Ta historyczna, ale bardzo zaniedbana cześć Oruni, aż się prosi o renowację. Ostatnimi czasy wyłączność na użytkowanie tego miejsca mają konsumenci tanich win.
- To, co się dzieje tutaj całymi dniami woła o pomstę do nieba – mówi jedna z pań, mieszkająca w sąsiedztwie parku. - Od kiedy park został odgrodzony od Traktu Św. Wojciecha pasażem handlowym, stworzyła się enklawa dla miejscowych pijaków. Co z tego, że miejsce jest regularnie odwiedzane przez strażników miejskich? Może monitoring zmieniłby ten stan rzeczy? W parku walają się śmieci, naprawdę, to wszystko nie robi dobrego wrażenia.

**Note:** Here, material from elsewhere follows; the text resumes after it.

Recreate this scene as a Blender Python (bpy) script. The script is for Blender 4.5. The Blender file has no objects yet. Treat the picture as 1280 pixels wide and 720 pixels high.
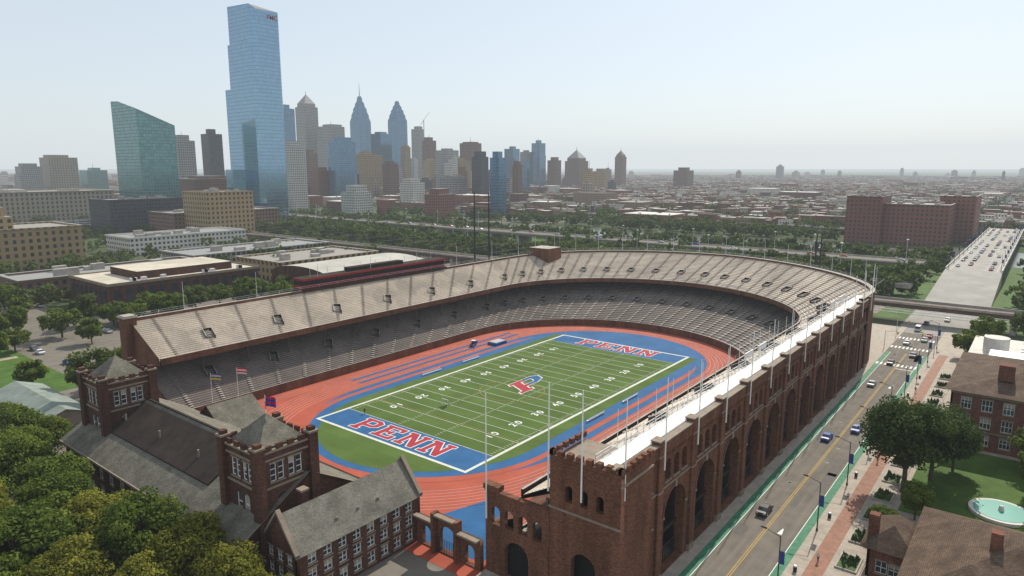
import bpy, bmesh, math, random
import numpy as np
from mathutils import Vector, Matrix
random.seed(7); rng=np.random.default_rng(7)
R=math.radians
col=bpy.context.scene.collection
# ---------------------------------------------------------------- materials
def mat(name,c,rough=.8,metal=0,noise=0,nscale=1.0,spec=.3,bump=0,c2=None,detail=4):
    m=bpy.data.materials.new(name); m.use_nodes=True
    nt=m.node_tree; b=nt.nodes['Principled BSDF']
    b.inputs['Base Color'].default_value=(*c,1); b.inputs['Roughness'].default_value=rough
    b.inputs['Metallic'].default_value=metal; b.inputs['Specular IOR Level'].default_value=spec
    if noise>0 or c2:
        g=nt.nodes.new('ShaderNodeNewGeometry')
        n=nt.nodes.new('ShaderNodeTexNoise'); n.inputs['Scale'].default_value=nscale; n.inputs['Detail'].default_value=detail
        n.inputs['Roughness'].default_value=.65
        nt.links.new(g.outputs['Position'],n.inputs['Vector'])
        r=nt.nodes.new('ShaderNodeValToRGB'); r.color_ramp.elements[0].position=.3; r.color_ramp.elements[1].position=.7
        a=[max(0,x*(1-noise)) for x in c]; d=[min(1,x*(1+noise)) for x in (c2 or c)]
        r.color_ramp.elements[0].color=(*a,1); r.color_ramp.elements[1].color=(*d,1)
        nt.links.new(n.outputs['Fac'],r.inputs['Fac']); nt.links.new(r.outputs['Color'],b.inputs['Base Color'])
    return m
class NB:
    def __init__(s,m): s.nt=m.node_tree; s.N=s.nt.nodes; s.L=s.nt.links
    def n(s,t,**k):
        x=s.N.new(t)
        for a,v in k.items(): setattr(x,a,v)
        return x
    def inp(s,sock,v):
        if isinstance(v,bpy.types.NodeSocket): s.L.new(v,sock)
        else: sock.default_value=v
    def math(s,op,a,b=0.0,c=0.0):
        x=s.n('ShaderNodeMath',operation=op); s.inp(x.inputs[0],a); s.inp(x.inputs[1],b); s.inp(x.inputs[2],c); return x.outputs[0]
    def mix(s,f,a,b):
        x=s.n('ShaderNodeMix',data_type='RGBA'); s.inp(x.inputs[0],f); s.inp(x.inputs[6],a); s.inp(x.inputs[7],b); return x.outputs[2]
    def noise(s,sc,vec=None,det=3):
        x=s.n('ShaderNodeTexNoise'); x.inputs['Scale'].default_value=sc; x.inputs['Detail'].default_value=det
        if vec: s.L.new(vec,x.inputs['Vector'])
        return x.outputs['Fac']
def facade(name,wall,glass,bay=3.2,fl=3.6,wf=.55,hf=.55,rough=.2,metal=.0,roof=(.25,.25,.24),gm=.0,nz=.15,gv=None):
    gv=gv or ((.55,1.35) if gm==0 else (.78,1.14))
    m=bpy.data.materials.new(name); m.use_nodes=True; q=NB(m); b=q.N['Principled BSDF']
    g=q.n('ShaderNodeNewGeometry'); sp=q.n('ShaderNodeSeparateXYZ'); q.L.new(g.outputs['Position'],sp.inputs[0])
    sn=q.n('ShaderNodeSeparateXYZ'); q.L.new(g.outputs['True Normal'],sn.inputs[0])
    gx=q.math('GREATER_THAN',q.math('ABSOLUTE',sn.outputs[0]),.6)
    up=q.math('GREATER_THAN',q.math('ABSOLUTE',sn.outputs[2]),.6)
    h=q.math('ADD',q.math('MULTIPLY',sp.outputs[0],q.math('SUBTRACT',1.0,gx)),q.math('MULTIPLY',sp.outputs[1],gx))
    hb=q.math('DIVIDE',h,bay); zb=q.math('DIVIDE',sp.outputs[2],fl)
    mk=q.math('MULTIPLY',q.math('LESS_THAN',q.math('FRACT',hb),wf),q.math('LESS_THAN',q.math('FRACT',zb),hf))
    cv=q.n('ShaderNodeCombineXYZ'); q.L.new(q.math('FLOOR',hb),cv.inputs[0]); q.L.new(q.math('FLOOR',zb),cv.inputs[1]); q.L.new(gx,cv.inputs[2])
    wn=q.n('ShaderNodeTexWhiteNoise'); q.L.new(cv.outputs[0],wn.inputs['Vector'])
    gl=q.mix(wn.outputs['Value'],(*[x*gv[0] for x in glass],1),(*[min(1,x*gv[1]) for x in glass],1))
    oi=q.n('ShaderNodeObjectInfo')
    nn=q.noise(.05,g.outputs['Position'])
    wv=q.math('MULTIPLY_ADD',q.math('ADD',nn,oi.outputs['Random']),nz*2,1-nz*2)
    wc=q.n('ShaderNodeVectorMath',operation='SCALE'); wc.inputs[0].default_value=wall; q.L.new(wv,wc.inputs['Scale'])
    c=q.mix(mk,wc.outputs[0],gl); c=q.mix(up,c,(*roof,1)); q.L.new(c,b.inputs['Base Color'])
    mu=q.math('MULTIPLY',mk,q.math('SUBTRACT',1.0,up))
    q.L.new(q.math('MULTIPLY_ADD',mu,rough-.8,.8),b.inputs['Roughness'])
    q.L.new(q.math('MULTIPLY',mu,gm),b.inputs['Metallic'])
    return m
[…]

- Głównym problemem Parku Schopenhauera jest brak administratora – mówi Ewelina Latoszewska z Zarządu Dróg i Zieleni. - My zajmujemy się nim dopiero od 2008 roku i prace, które w nim wykonujemy, mają charakter doraźny. Wcześniejszy administrator – Gdański Archipelag Kultury, po prostu nie miał możliwości, żeby w odpowiedni sposób zajmować się parkiem. W tym roku park kosiliśmy dwa razy, przeprowadziliśmy inwentaryzację, sprawdzanie drzewostanu, planujemy jeszcze sprzątanie. Proszę pamiętać, że był okres, kiedy w parku nie działo się nic. Robimy tyle, na ile pozwalają nam środki.
To właśnie ZDiZ wystąpił do Gminnego Funduszu Ochrony Środowiska i Gospodarki Wodnej o przyznanie środków finansowych na projekt budowlano-wykonawczy zagospodarowania Parku przy Dworze Schopenhauera.
- Taki projekt został przedłożony – mówi Grażyna Wracławek, kierownik Referatu Ochrony Środowiska Urzędu Miasta. - Wstępnie opiewa na 100 000 zł. Czy będzie przyjęty – okaże się podczas głosowania na Uchwałą Budżetowa na rok 2010, które odbędzie się w grudniu.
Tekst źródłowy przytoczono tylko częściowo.